The school district initially granted Kluge — a Christian — his requested accommodation and he taught for another year, according to the lawsuit. After receiving complaints from a few students and teachers, the school district revoked his accommodation, according to the lawsuit, and then “forced Mr. Kluge to resign or be fired.”

In the amicus brief, the attorneys general wrote that the school district “squandered an opportunity to showcase to students respect for people with different religious beliefs and practices” by forcing Kluge’s resignation. 
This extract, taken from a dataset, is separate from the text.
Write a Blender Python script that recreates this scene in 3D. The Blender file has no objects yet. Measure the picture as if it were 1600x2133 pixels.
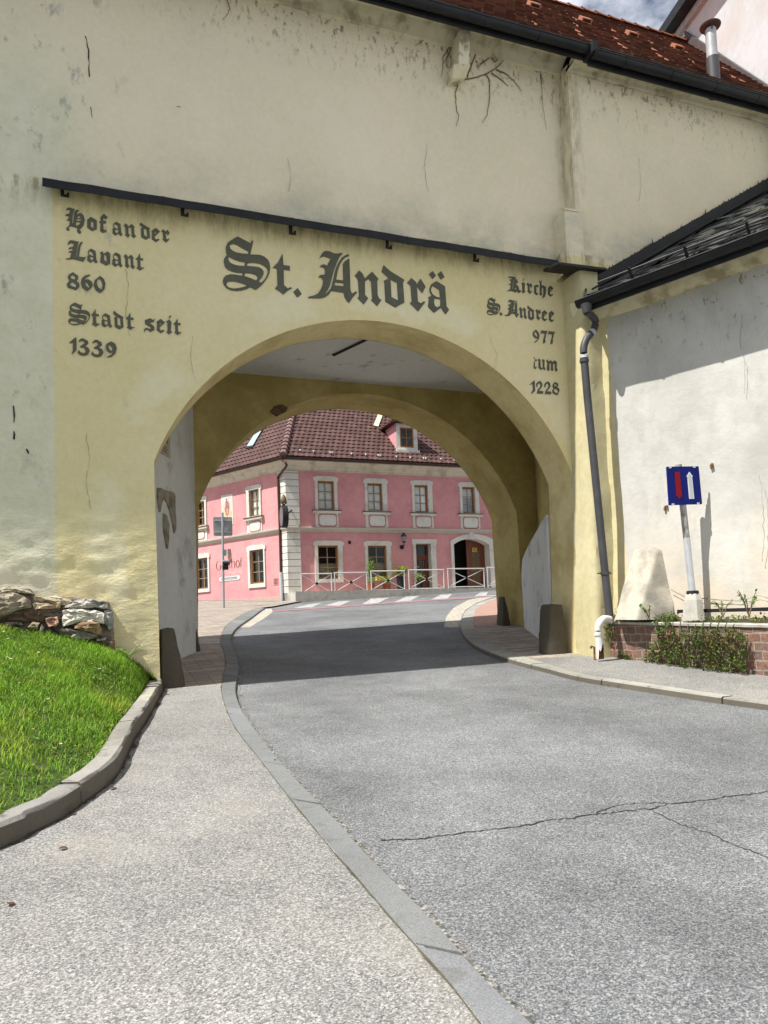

“Discriminating against teachers with religious convictions raises serious concerns as to the values taught to students and whether students are truly free to discover, learn, and grow in their own thought processes and beliefs,” the attorneys general added. “Schools should strive to teach respect for all religions instead of uniformity of thought.”

In a statement, Rokita said that Kluge’s compromise to avoid pronoun use altogether would allow him “to treat everyone equally and respectfully while also staying faithful to his own religious convictions.” 

“Kicking this teacher to the curb sends students the wrong messages about America’s heritage of respecting religion,” Rokita added. “And, at a time when teachers are in short supply, this kind of intolerance of faith among faculty members is sure to push additional good teachers out of the classroom.”

Rory Gray, who serves as senior counsel for Alliance Defending Freedom — the legal group representing Kluge — told CNA that “public schools can’t force teachers to abandon their religious beliefs.” 

“Mr. Kluge went out of his way to treat all his students with respect and care,” Gray said. “Yet the Brownsburg school district violated Title VII by censoring and punishing him for his religious beliefs. The 7th Circuit should … protect the religious convictions of employees, especially for teachers in our public schools.”

A spokesperson for the school district did not respond to a request for comment from CNA.

The school district has argued that the requested accommodation provides the district with an “undue burden” that jeopardizes the enforcement of its policies. 

The district has also argued that refusing to use a student’s preferred pronoun and name could violate Title IX’s prohibition on sex discrimination — a question that is currently before several courts.

In 2021, a Virginia teacher was fired after he criticized a proposed Loudoun County Public School Board policy that would require teachers to use a student’s preferred pronoun and name. The school board ultimately adopted the policy but reached a settlement with physical education teacher Byron “Tanner” Cross that gave him his job back.